* **Aim**
Transcribe all of the material exactly. Any picture in it should be left out.

* **Material**

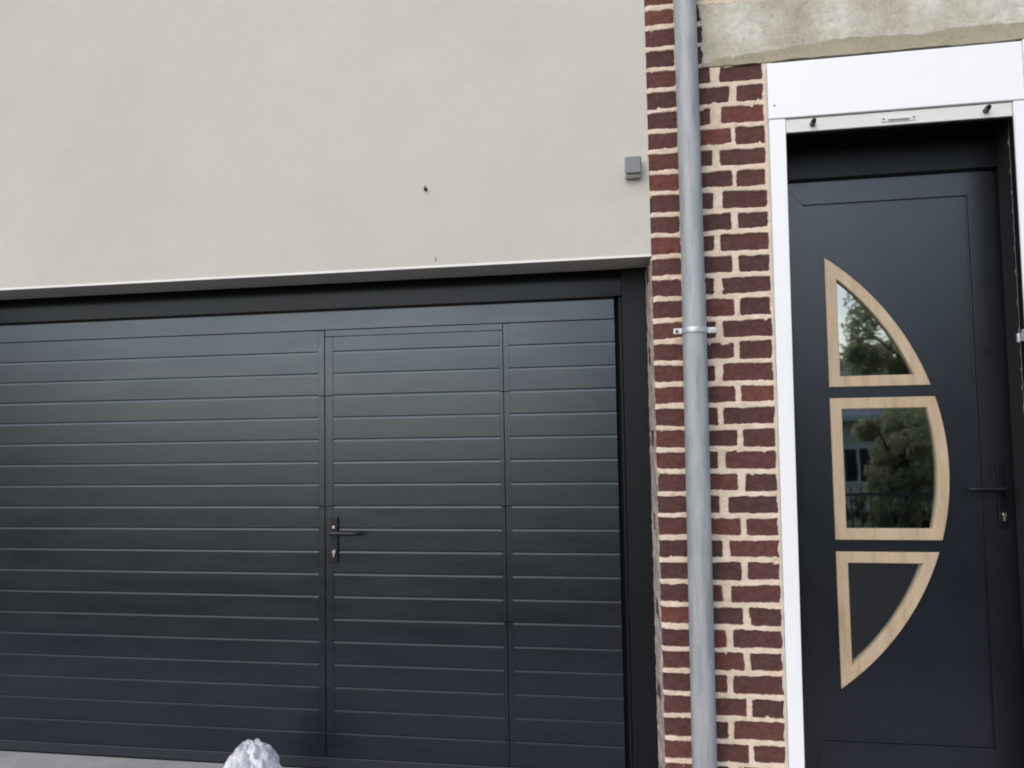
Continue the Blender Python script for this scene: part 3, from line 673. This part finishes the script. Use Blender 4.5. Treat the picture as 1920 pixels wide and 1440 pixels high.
def tree(x, y, zg, h, rad, mat, label, seed, n=7000, size=.11):
    t = thing('tree', label, 'tree', (x, y, zg), 'trees across the street')
    bm = bmesh.new(); rr = random.Random(seed); top = h - rad[2] * .6
    pts = [Vector((x, y, zg - .1)), Vector((x + .1, y, zg + top * .35)), Vector((x - .05, y + .1, zg + top * .7)), Vector((x + .05, y, zg + top))]
    for k, (a, b) in enumerate(zip(pts, pts[1:])): cyl(bm, a, b, .17 - .04 * k, .17 - .04 * (k + 1), n=10)
    for k in range(9):
        a = pts[1].lerp(pts[3], rr.uniform(.2, 1)); ang = rr.uniform(0, 6.28); b = a + Vector((math.cos(ang) * rad[0] * .7, math.sin(ang) * rad[1] * .7, rr.uniform(.3, .9) * rad[2])); cyl(bm, a, b, .06, .015, n=7)
    obj('trunk', bm, M_bark, t); leaves(n, (x, y, zg + h - rad[2]), rad, size, mat, t, seed=seed)
tree(6.75, -16.5, -.8, 6.9, (2.35, 1.6, 3.2), M_leaf, 'broad green tree standing before the low beige house', 3, 42000, .075)
tree(5.75, -12.6, -.6, 3.4, (1.35, .8, 1.6), M_leaf, 'short bushy green tree behind the street fence', 4, 16000, .045)
tree(12.5, -17, -.9, 7.5, (3.2, 2.6, 3.6), M_leaf2, 'tall dark tree furthest right across the street', 5, 9000, .15)
tree(-28, -17, -.8, 8.5, (3.4, 3.0, 4.0), M_leaf2, 'tall dark tree far to the left across the street', 6, 9000, .16)
tree(-33, -15, -.8, 9.0, (3.6, 3.0, 4.4), M_leaf2, 'tallest tree at the far left end of the street', 8, 9000, .16)
tree(.6, -18, -.9, 7.6, (3.0, 2.2, 3.5), M_leaf2, 'rounded dark tree left of the low house', 9, 8000, .13)
tree(4.75, -13.0, -.65, 2.1, (.75, .6, 1.1), M_leaf, 'low rounded bush at the left end behind the street fence', 14, 9000, .045)
tree(6.9, -12.5, -.6, 2.5, (1.1, .7, 1.3), M_leaf2, 'dark green bush at the right behind the street fence', 15, 12000, .045)
fe = thing('fence', 'dark metal railing fence along the far pavement', 'fence', (6, -11, -.5))
bm = bmesh.new(); box(bm, 0, 14, -11.02, -10.98, .32, .37); box(bm, 0, 14, -11.02, -10.98, -.35, -.31); obj('rail', bm, M_fence, fe)
bm = bmesh.new()
for k in range(90): box(bm, k * .155, k * .155 + .022, -11.01, -10.99, -.5, .46)
tag(obj('bars', bm, M_fence, fe))
hd = thing('hedge', 'low green hedge at the foot of the far house', 'hedge', (6, -13.8, -.7))
leaves(9000, (6.5, -13.6, -.35), (6.5, .5, .45), .06, M_leaf2, hd, 'foliage', 12)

* **Right answer**
Continue the Blender Python script for this scene: part 3, from line 673. This part finishes the script. Use Blender 4.5. Treat the picture as 1920 pixels wide and 1440 pixels high.
def tree(x, y, zg, h, rad, mat, label, seed, n=7000, size=.11):
    t = thing('tree', label, 'tree', (x, y, zg), 'trees across the street')
    bm = bmesh.new(); rr = random.Random(seed); top = h - rad[2] * .6
    pts = [Vector((x, y, zg - .1)), Vector((x + .1, y, zg + top * .35)), Vector((x - .05, y + .1, zg + top * .7)), Vector((x + .05, y, zg + top))]
    for k, (a, b) in enumerate(zip(pts, pts[1:])): cyl(bm, a, b, .17 - .04 * k, .17 - .04 * (k + 1), n=10)
    for k in range(9):
        a = pts[1].lerp(pts[3], rr.uniform(.2, 1)); ang = rr.uniform(0, 6.28); b = a + Vector((math.cos(ang) * rad[0] * .7, math.sin(ang) * rad[1] * .7, rr.uniform(.3, .9) * rad[2])); cyl(bm, a, b, .06, .015, n=7)
    obj('trunk', bm, M_bark, t); leaves(n, (x, y, zg + h - rad[2]), rad, size, mat, t, seed=seed)
tree(6.75, -16.5, -.8, 6.9, (2.35, 1.6, 3.2), M_leaf, 'broad green tree standing before the low beige house', 3, 42000, .075)
tree(5.75, -12.6, -.6, 3.4, (1.35, .8, 1.6), M_leaf, 'short bushy green tree behind the street fence', 4, 16000, .045)
tree(12.5, -17, -.9, 7.5, (3.2, 2.6, 3.6), M_leaf2, 'tall dark tree furthest right across the street', 5, 9000, .15)
tree(-28, -17, -.8, 8.5, (3.4, 3.0, 4.0), M_leaf2, 'tall dark tree far to the left across the street', 6, 9000, .16)
tree(-33, -15, -.8, 9.0, (3.6, 3.0, 4.4), M_leaf2, 'tallest tree at the far left end of the street', 8, 9000, .16)
tree(.6, -18, -.9, 7.6, (3.0, 2.2, 3.5), M_leaf2, 'rounded dark tree left of the low house', 9, 8000, .13)
tree(4.75, -13.0, -.65, 2.1, (.75, .6, 1.1), M_leaf, 'low rounded bush at the left end behind the street fence', 14, 9000, .045)
tree(6.9, -12.5, -.6, 2.5, (1.1, .7, 1.3), M_leaf2, 'dark green bush at the right behind the street fence', 15, 12000, .045)
fe = thing('fence', 'dark metal railing fence along the far pavement', 'fence', (6, -11, -.5))
bm = bmesh.new(); box(bm, 0, 14, -11.02, -10.98, .32, .37); box(bm, 0, 14, -11.02, -10.98, -.35, -.31); obj('rail', bm, M_fence, fe)
bm = bmesh.new()
for k in range(90): box(bm, k * .155, k * .155 + .022, -11.01, -10.99, -.5, .46)
tag(obj('bars', bm, M_fence, fe))
hd = thing('hedge', 'low green hedge at the foot of the far house', 'hedge', (6, -13.8, -.7))
leaves(9000, (6.5, -13.6, -.35), (6.5, .5, .45), .06, M_leaf2, hd, 'foliage', 12)